New voter identification requirements are sowing legal challenges not just in North Carolina, but beyond its borders — with Texas bracing to become a fresh legal battleground.
As early voting launched last week, the state is becoming a testing ground for voter ID laws, which have cropped up nationwide after the U.S. Supreme Court’s invalidation in June of a key provision of the Voting Rights Act.
Thirty-four states have enacted voter ID laws, though the legislation has yet to take effect in many of them. Critics have said the laws curb access to the polls for young, elderly, women and minority voters, while supporters cite the need to address voter fraud.

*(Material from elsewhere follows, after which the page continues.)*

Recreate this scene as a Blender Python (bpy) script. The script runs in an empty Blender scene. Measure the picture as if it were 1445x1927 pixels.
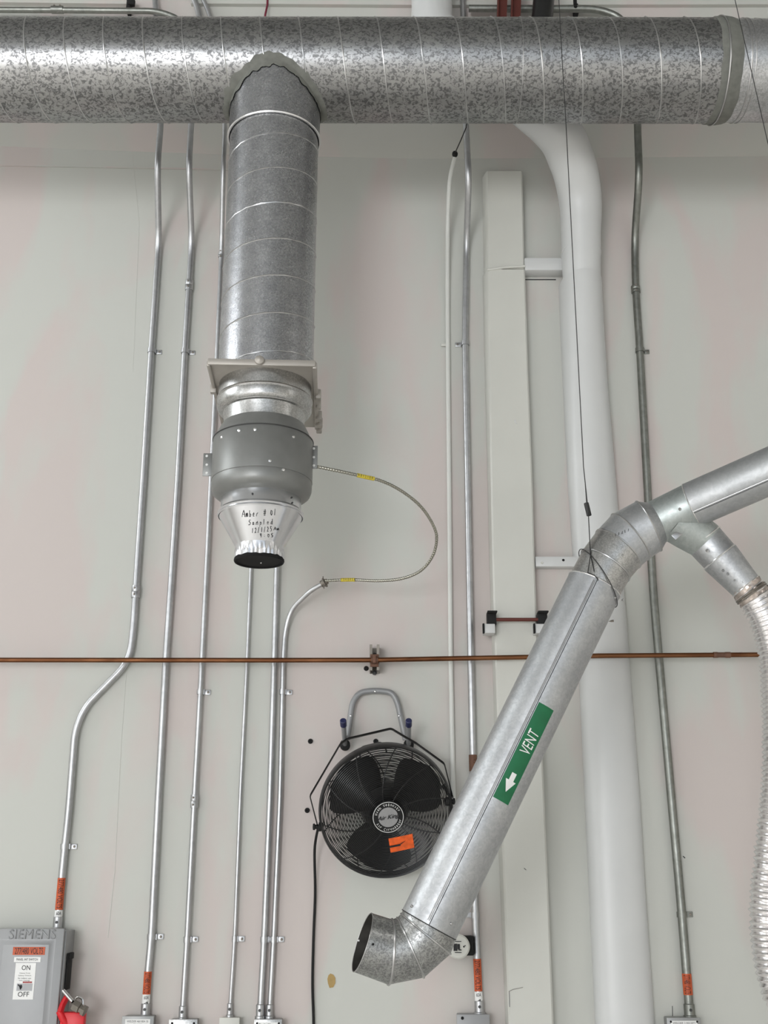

In the last two months, the U.S. Department of Justice has announced it will sue both North Carolina and Texas, asserting the states’ voting laws violate the Voting Rights Act — and other groups are rallying to follow with legal action.
The Texas law lists seven acceptable forms of photo ID, including Texas driver’s licenses, U.S. passports and concealed handgun licenses. Neither Texas nor North Carolina, whose ID requirement goes into effect in 2016, allows college IDs.
A new ID is hard to get in Texas, said Linda Krefting, president of the nonpartisan Texas League of Women Voters, though the state is working to boost voting access. One-fifth of Texas counties lack a Department of Public Safety, which issues driver’s licenses and free voting cards accepted at the polls, though the department’s mobile unit travels to rural locations.
Still, some out-of-state college students will need to take extra steps to vote in Texas, Krefting said.
“For students in Texas who don’t have a Texas driver’s license and don’t have a passport, they’re going to have to get a Texas ID,” she said.
This type of voter ID law strikes a harsh blow to women voters, said Allison Riggs, an attorney for the Durham-based Southern Coalition for Social Justice — one of the civil rights groups involved in Texas voting litigation.